──────── Data lines ────────
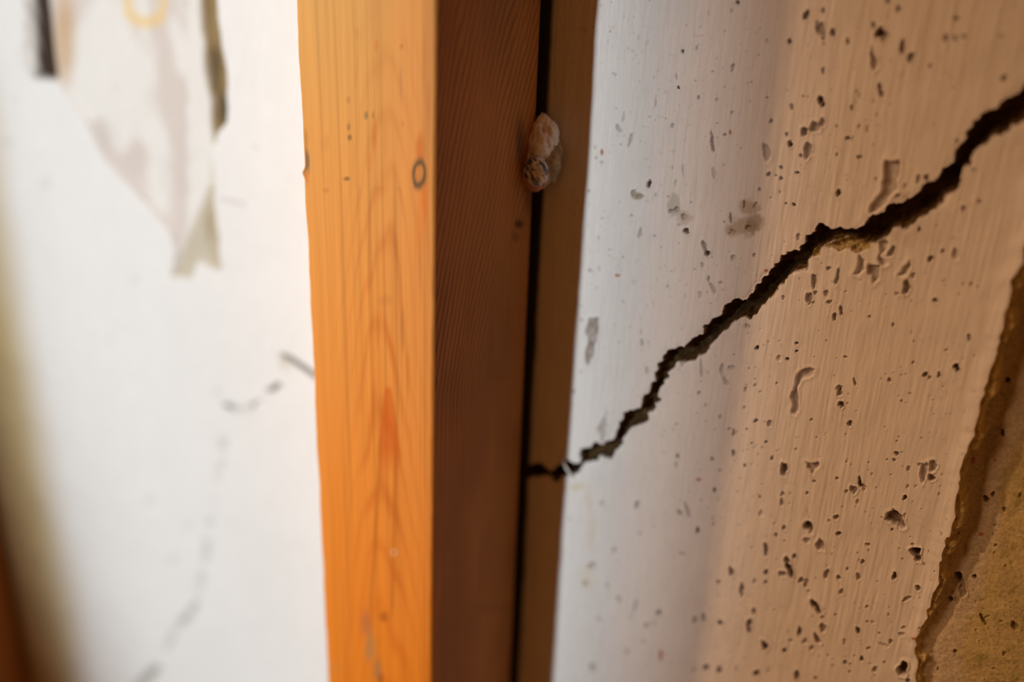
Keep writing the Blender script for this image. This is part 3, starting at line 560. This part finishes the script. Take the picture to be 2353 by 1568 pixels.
    q = np.stack([id_[:-1], nxt[:-1], nxt[1:], id_[1:]], -1).reshape(-1, 4)
    # end caps as fans collapsed to quads
    c0 = len(Vv); Vv = np.vstack([Vv, [[xr-w/2, (yf+yb)/2, z_lo], [xr-w/2, (yf+yb)/2, z_hi]]])
    capb = np.stack([id_[0, 0::2], np.full(m_//2, c0), np.roll(id_[0, 0::2], -1)[:m_//2], id_[0, 1::2][:m_//2]], -1) if m_ % 2 == 0 else None
    capt = np.stack([id_[-1, 0::2], id_[-1, 1::2], np.roll(id_[-1, 0::2], -1), np.full(m_//2, c0+1)], -1) if m_ % 2 == 0 else None
    if capb is not None: q = np.vstack([q, capb, capt])
    cl = np.vstack([colr.reshape(-1, 3), [[.6, .35, .15]]*2])
    org = (xr-w/2, (yf+yb)/2, z_lo)
    o = np_mesh(name, Vv, q, M_wood, np.clip(cl, .004, 1), None, True, org); o.location = org
    return o
zlo_f = px2wall(1000, 1600, CAMH-SD)[1]-.03
stud = make_stud('wooden_stud', XR, 0.0, 2.6, float(zlo_f), CZ+.02, .00028)
tag(stud, 'orange pine stud with dark ring knot standing in front of the white wall', 'stud')
stud2 = make_stud('wooden_stud', -0.410, 0.0, 2.6, CZ-.45, CZ+.05, .002, detailed=False)
tag(stud2, 'blurred brown wooden stud just showing at the lower left corner', 'stud')

# ------------------------------------------------------------------ crusty lump between stud and wall
def blob(pos, rx, ry, rz, seed, amp=.18, nu=48, nv=32, rot=0, freq=2.2):
    vs = []; fs = []
    th = np.linspace(0, math.pi, nv); ph = np.linspace(0, 2*math.pi, nu, endpoint=False)
    T, P_ = np.meshgrid(th, ph, indexing='ij')
    dx, dy, dz_ = np.sin(T)*np.cos(P_), np.sin(T)*np.sin(P_), np.cos(T)
    n = fbm(dx*freq+dz_*1.3, dy*freq+dz_*freq, seed, 4)-.5
    n += .35*(fbm(dx*8+dz_*5, dy*8-dz_*7, seed+1, 3)-.5)
    rr = 1+amp*2*n
    x, y, z = rx*rr*dx, ry*rr*dy, rz*rr*dz_
    a = math.radians(rot); x, z = x*math.cos(a)+z*math.sin(a), -x*math.sin(a)+z*math.cos(a)
    vs = np.stack([x+pos[0], y+pos[1], z+pos[2]], -1).reshape(-1, 3)
    id_ = np.arange(nu*nv).reshape(nv, nu); nx2 = np.roll(id_, -1, 1)
    fs = np.stack([id_[:-1], id_[1:], nx2[1:], nx2[:-1]], -1).reshape(-1, 4)
    return vs, fs, n.reshape(-1)
def on_plane_y(x, y, yp):
    a, b = px2wall(x, y, CAMH+yp); return np.array([float(a), yp, float(b)])
base = on_plane_y(1245, 350, -.004)
e = bpy.data.objects.new('crusty_lump', None); bpy.context.collection.objects.link(e)
e.location = base; e.empty_display_size = .005
tag(e, 'pale crusty lump with a round grey tip stuck between stud and wall', 'lump')
p1 = on_plane_y(1242, 345, -.0044)
vs, fs, n = blob(p1, .0040, .0036, .0078, 201, .24, rot=8)
c = lin((232, 218, 222))*(.85+1.8*(n[:, None]+.25))
crust = np_mesh('crust', vs-base, fs, M_raw, np.clip(c, .02, .9), e)
p2 = on_plane_y(1262, 375, -.0036)
vs, fs, n = blob(p2, .0030, .0034, .0058, 205, .24, rot=12)
shoulder = np_mesh('crust_shoulder', vs-base, fs, M_raw, np.clip(lin((190, 172, 140))*(.8+n[:, None]), .02, .9), crust)
p3 = on_plane_y(1226, 400, -.0068)
vs, fs, n = blob(p3, .0040, .0028, .0042, 209, .07)
rim = np_mesh('rim', vs-base, fs, M_raw, np.clip(lin((225, 165, 130))*(.85+n[:, None]), .02, .9), e)
rim['label'] = 'tan rounded rim around the grey tip'
p4 = on_plane_y(1231, 394, -.0089)
vs, fs, n = blob(p4, .0032, .0020, .0034, 213, .16, freq=3)
g_ = sstep(-.02, .10, n)[:, None]
tip = np_mesh('tip', vs-base, fs, M_raw, np.clip(lin((96, 104, 130))*(1-g_)+lin((240, 240, 245))*g_, .02, .9), e)
tip['label'] = 'mottled grey round tip'

# ------------------------------------------------------------------ floor
fl_v = [(-3, -3, 0), (3, -3, 0), (3, .02, 0), (-3, .02, 0), (-3, -3, -.1), (3, -3, -.1), (3, .02, -.1), (-3, .02, -.1)]
fl_f = [(0, 1, 2, 3), (7, 6, 5, 4), (0, 4, 5, 1), (1, 5, 6, 2), (2, 6, 7, 3), (3, 7, 4, 0)]
floor = poly_obj('floor', np.array(fl_v, float), fl_f, M_raw, lin((130, 120, 108)))
for p in floor.data.polygons: p.use_smooth = False
tag(floor, kind='structure')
────────
● **Task statement**: Reproduce the full material exactly, excluding the pictures.

● **Task solution**:
Keep writing the Blender script for this image. This is part 3, starting at line 560. This part finishes the script. Take the picture to be 2353 by 1568 pixels.
    q = np.stack([id_[:-1], nxt[:-1], nxt[1:], id_[1:]], -1).reshape(-1, 4)
    # end caps as fans collapsed to quads
    c0 = len(Vv); Vv = np.vstack([Vv, [[xr-w/2, (yf+yb)/2, z_lo], [xr-w/2, (yf+yb)/2, z_hi]]])
    capb = np.stack([id_[0, 0::2], np.full(m_//2, c0), np.roll(id_[0, 0::2], -1)[:m_//2], id_[0, 1::2][:m_//2]], -1) if m_ % 2 == 0 else None
    capt = np.stack([id_[-1, 0::2], id_[-1, 1::2], np.roll(id_[-1, 0::2], -1), np.full(m_//2, c0+1)], -1) if m_ % 2 == 0 else None
    if capb is not None: q = np.vstack([q, capb, capt])
    cl = np.vstack([colr.reshape(-1, 3), [[.6, .35, .15]]*2])
    org = (xr-w/2, (yf+yb)/2, z_lo)
    o = np_mesh(name, Vv, q, M_wood, np.clip(cl, .004, 1), None, True, org); o.location = org
    return o
zlo_f = px2wall(1000, 1600, CAMH-SD)[1]-.03
stud = make_stud('wooden_stud', XR, 0.0, 2.6, float(zlo_f), CZ+.02, .00028)
tag(stud, 'orange pine stud with dark ring knot standing in front of the white wall', 'stud')
stud2 = make_stud('wooden_stud', -0.410, 0.0, 2.6, CZ-.45, CZ+.05, .002, detailed=False)
tag(stud2, 'blurred brown wooden stud just showing at the lower left corner', 'stud')

# ------------------------------------------------------------------ crusty lump between stud and wall
def blob(pos, rx, ry, rz, seed, amp=.18, nu=48, nv=32, rot=0, freq=2.2):
    vs = []; fs = []
    th = np.linspace(0, math.pi, nv); ph = np.linspace(0, 2*math.pi, nu, endpoint=False)
    T, P_ = np.meshgrid(th, ph, indexing='ij')
    dx, dy, dz_ = np.sin(T)*np.cos(P_), np.sin(T)*np.sin(P_), np.cos(T)
    n = fbm(dx*freq+dz_*1.3, dy*freq+dz_*freq, seed, 4)-.5
    n += .35*(fbm(dx*8+dz_*5, dy*8-dz_*7, seed+1, 3)-.5)
    rr = 1+amp*2*n
    x, y, z = rx*rr*dx, ry*rr*dy, rz*rr*dz_
    a = math.radians(rot); x, z = x*math.cos(a)+z*math.sin(a), -x*math.sin(a)+z*math.cos(a)
    vs = np.stack([x+pos[0], y+pos[1], z+pos[2]], -1).reshape(-1, 3)
    id_ = np.arange(nu*nv).reshape(nv, nu); nx2 = np.roll(id_, -1, 1)
    fs = np.stack([id_[:-1], id_[1:], nx2[1:], nx2[:-1]], -1).reshape(-1, 4)
    return vs, fs, n.reshape(-1)
def on_plane_y(x, y, yp):
    a, b = px2wall(x, y, CAMH+yp); return np.array([float(a), yp, float(b)])
base = on_plane_y(1245, 350, -.004)
e = bpy.data.objects.new('crusty_lump', None); bpy.context.collection.objects.link(e)
e.location = base; e.empty_display_size = .005
tag(e, 'pale crusty lump with a round grey tip stuck between stud and wall', 'lump')
p1 = on_plane_y(1242, 345, -.0044)
vs, fs, n = blob(p1, .0040, .0036, .0078, 201, .24, rot=8)
c = lin((232, 218, 222))*(.85+1.8*(n[:, None]+.25))
crust = np_mesh('crust', vs-base, fs, M_raw, np.clip(c, .02, .9), e)
p2 = on_plane_y(1262, 375, -.0036)
vs, fs, n = blob(p2, .0030, .0034, .0058, 205, .24, rot=12)
shoulder = np_mesh('crust_shoulder', vs-base, fs, M_raw, np.clip(lin((190, 172, 140))*(.8+n[:, None]), .02, .9), crust)
p3 = on_plane_y(1226, 400, -.0068)
vs, fs, n = blob(p3, .0040, .0028, .0042, 209, .07)
rim = np_mesh('rim', vs-base, fs, M_raw, np.clip(lin((225, 165, 130))*(.85+n[:, None]), .02, .9), e)
rim['label'] = 'tan rounded rim around the grey tip'
p4 = on_plane_y(1231, 394, -.0089)
vs, fs, n = blob(p4, .0032, .0020, .0034, 213, .16, freq=3)
g_ = sstep(-.02, .10, n)[:, None]
tip = np_mesh('tip', vs-base, fs, M_raw, np.clip(lin((96, 104, 130))*(1-g_)+lin((240, 240, 245))*g_, .02, .9), e)
tip['label'] = 'mottled grey round tip'

# ------------------------------------------------------------------ floor
fl_v = [(-3, -3, 0), (3, -3, 0), (3, .02, 0), (-3, .02, 0), (-3, -3, -.1), (3, -3, -.1), (3, .02, -.1), (-3, .02, -.1)]
fl_f = [(0, 1, 2, 3), (7, 6, 5, 4), (0, 4, 5, 1), (1, 5, 6, 2), (2, 6, 7, 3), (3, 7, 4, 0)]
floor = poly_obj('floor', np.array(fl_v, float), fl_f, M_raw, lin((130, 120, 108)))
for p in floor.data.polygons: p.use_smooth = False
tag(floor, kind='structure')